Wednesday, March 02, 2005

Master of the universe

Not only does EU law takes primacy over the national laws of member states, it is also superior to rules made under the World Trade Organisation, even where EU law infringes WTO rulings.

That is the finding of the supreme court of the EU, the European Court of Justice, which yesterday ruled against a Belgian banana importer who sought to use a WTO ruling to challenge EU trade quotas.

The case arose after Belgian import company Van Parys complained to Belgium's highest court after it was denied licenses in 1998 and 1999 to import a certain quantity of bananas from Ecuador. The refusal was based on EU import quotas and the Belgian court passed it on the ECJ.

Van Parys argued that the EU rules broke international trade regulations, the WTO having ruled in 1997 that the EU contravened world trading rules through its system of tariffs and quotas that protected European, African and Caribbean banana producers against competition from US companies exporting from Latin America.

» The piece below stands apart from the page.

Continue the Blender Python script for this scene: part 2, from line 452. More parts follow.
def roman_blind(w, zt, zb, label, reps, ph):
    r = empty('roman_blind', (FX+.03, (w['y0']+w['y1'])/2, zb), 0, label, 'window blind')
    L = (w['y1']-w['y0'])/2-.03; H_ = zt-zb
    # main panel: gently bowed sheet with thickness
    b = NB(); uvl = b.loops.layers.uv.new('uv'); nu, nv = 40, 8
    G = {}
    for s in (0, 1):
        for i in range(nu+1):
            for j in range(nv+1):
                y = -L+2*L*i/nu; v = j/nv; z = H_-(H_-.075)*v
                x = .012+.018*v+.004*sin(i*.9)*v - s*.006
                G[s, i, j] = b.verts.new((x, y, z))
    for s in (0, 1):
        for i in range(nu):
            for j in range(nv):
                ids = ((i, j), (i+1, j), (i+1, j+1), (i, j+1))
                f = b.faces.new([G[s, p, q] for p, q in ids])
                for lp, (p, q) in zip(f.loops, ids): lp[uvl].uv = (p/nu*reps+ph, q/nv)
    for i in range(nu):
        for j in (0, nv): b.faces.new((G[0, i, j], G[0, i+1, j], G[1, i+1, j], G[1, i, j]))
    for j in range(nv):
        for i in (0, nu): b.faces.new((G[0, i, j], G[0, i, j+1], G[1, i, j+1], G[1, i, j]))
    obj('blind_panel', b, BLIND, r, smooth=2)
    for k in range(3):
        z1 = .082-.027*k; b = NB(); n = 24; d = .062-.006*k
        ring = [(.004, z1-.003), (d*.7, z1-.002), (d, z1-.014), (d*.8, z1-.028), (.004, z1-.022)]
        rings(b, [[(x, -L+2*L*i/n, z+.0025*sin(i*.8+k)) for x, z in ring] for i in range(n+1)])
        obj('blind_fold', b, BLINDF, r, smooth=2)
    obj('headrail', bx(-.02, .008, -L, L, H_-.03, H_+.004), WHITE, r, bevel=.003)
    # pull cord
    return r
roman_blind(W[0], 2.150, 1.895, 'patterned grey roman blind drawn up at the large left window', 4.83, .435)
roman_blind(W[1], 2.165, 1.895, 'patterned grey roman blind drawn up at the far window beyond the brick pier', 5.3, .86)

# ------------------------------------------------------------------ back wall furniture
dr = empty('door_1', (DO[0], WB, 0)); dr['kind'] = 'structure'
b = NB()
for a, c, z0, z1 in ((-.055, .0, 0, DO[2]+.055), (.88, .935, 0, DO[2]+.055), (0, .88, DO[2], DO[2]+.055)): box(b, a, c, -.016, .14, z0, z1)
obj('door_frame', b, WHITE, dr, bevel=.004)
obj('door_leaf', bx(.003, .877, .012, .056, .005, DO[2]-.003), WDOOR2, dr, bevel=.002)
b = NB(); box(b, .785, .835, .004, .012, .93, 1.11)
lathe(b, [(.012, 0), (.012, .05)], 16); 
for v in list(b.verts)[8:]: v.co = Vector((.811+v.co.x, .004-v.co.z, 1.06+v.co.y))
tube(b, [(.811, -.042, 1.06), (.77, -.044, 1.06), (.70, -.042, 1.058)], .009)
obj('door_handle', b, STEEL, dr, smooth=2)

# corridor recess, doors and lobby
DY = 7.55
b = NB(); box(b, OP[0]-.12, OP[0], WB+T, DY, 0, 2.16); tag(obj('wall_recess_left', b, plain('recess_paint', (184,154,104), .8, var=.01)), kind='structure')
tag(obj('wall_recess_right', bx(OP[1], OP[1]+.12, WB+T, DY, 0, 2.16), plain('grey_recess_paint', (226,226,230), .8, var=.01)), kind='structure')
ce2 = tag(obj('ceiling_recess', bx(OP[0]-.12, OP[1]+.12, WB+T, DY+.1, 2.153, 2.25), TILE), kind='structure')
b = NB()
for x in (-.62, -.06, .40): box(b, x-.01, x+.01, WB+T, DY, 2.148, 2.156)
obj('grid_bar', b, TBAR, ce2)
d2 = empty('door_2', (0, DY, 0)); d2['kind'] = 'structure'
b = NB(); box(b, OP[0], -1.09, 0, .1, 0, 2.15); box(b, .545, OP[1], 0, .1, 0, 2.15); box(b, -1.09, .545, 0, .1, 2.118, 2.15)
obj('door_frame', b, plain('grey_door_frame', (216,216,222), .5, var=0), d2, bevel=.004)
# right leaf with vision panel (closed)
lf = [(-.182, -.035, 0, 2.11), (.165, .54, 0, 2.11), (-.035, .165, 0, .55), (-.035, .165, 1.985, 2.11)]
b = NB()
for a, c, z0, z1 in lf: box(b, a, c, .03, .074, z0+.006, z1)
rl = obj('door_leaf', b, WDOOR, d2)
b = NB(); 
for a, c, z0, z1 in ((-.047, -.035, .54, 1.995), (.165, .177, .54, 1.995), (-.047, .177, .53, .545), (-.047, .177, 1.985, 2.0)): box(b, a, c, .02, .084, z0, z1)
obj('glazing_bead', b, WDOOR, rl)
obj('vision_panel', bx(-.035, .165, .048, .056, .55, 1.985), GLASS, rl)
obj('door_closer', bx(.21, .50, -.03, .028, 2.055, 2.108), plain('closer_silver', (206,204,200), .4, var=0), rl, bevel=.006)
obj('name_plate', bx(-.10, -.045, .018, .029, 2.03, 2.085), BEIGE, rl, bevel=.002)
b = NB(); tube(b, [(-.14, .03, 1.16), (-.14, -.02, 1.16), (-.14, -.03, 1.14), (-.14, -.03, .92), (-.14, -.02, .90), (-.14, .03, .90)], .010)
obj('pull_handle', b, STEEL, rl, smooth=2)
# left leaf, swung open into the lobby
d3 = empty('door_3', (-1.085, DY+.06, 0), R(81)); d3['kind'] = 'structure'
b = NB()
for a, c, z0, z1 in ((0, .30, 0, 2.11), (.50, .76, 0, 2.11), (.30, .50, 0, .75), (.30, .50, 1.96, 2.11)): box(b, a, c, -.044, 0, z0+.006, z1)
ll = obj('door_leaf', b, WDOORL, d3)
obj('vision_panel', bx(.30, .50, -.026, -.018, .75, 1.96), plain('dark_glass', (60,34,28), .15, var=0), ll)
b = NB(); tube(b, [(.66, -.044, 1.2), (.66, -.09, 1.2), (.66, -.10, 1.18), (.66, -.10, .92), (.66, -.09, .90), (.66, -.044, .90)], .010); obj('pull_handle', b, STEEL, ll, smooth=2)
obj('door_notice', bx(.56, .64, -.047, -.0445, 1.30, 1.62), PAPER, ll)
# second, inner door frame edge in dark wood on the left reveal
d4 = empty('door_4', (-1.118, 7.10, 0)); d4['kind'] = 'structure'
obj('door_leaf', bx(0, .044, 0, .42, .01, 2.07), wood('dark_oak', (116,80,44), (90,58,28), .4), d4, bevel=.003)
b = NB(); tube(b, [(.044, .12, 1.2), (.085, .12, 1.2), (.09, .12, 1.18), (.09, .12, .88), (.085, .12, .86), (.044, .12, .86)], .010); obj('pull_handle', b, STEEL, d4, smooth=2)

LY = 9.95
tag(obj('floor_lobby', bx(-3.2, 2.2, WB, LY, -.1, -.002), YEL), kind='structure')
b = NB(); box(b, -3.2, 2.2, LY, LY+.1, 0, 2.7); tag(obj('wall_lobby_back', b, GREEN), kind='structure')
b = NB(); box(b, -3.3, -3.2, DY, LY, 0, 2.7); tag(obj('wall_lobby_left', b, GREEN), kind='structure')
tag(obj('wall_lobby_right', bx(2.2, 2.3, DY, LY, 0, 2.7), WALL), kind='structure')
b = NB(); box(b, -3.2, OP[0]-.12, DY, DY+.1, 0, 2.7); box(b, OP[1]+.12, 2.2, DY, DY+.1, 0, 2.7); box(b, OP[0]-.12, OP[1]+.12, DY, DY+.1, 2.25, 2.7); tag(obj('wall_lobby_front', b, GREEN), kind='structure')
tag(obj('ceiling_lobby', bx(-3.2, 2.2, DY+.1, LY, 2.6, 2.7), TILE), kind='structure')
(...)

However, the ECJ held that a WTO ruling does not override European law. "WTO agreements are not in principle among the rules which the Court must take into account when reviewing the legality of measures," the judges declared.

Crucially, the Court said any judicial ruling would trample on the rights of EU institutions – and we mustn't do that, must we. Thus, the only time WTO decisions can be considered is when the EU has already modified its own rules in order to abide by the trade body's rulings.

For a treaty-based body that claims it is bound by the rule of law, this is an interesting decision. Adamant that member states must abide by the terms of the EU treaties, the Court is effectively saying that only its treaties matter and that member states must ignore other treaty obligations where there is conflict.

In one fell swoop, therefore, the ECJ has not only condoned member states breaching their treaty obligations to a world body, it has also said that they cannot comply with them unless they are permitted to do so by the EU. That, I suppose, elevates the EU to the status of master of the universe.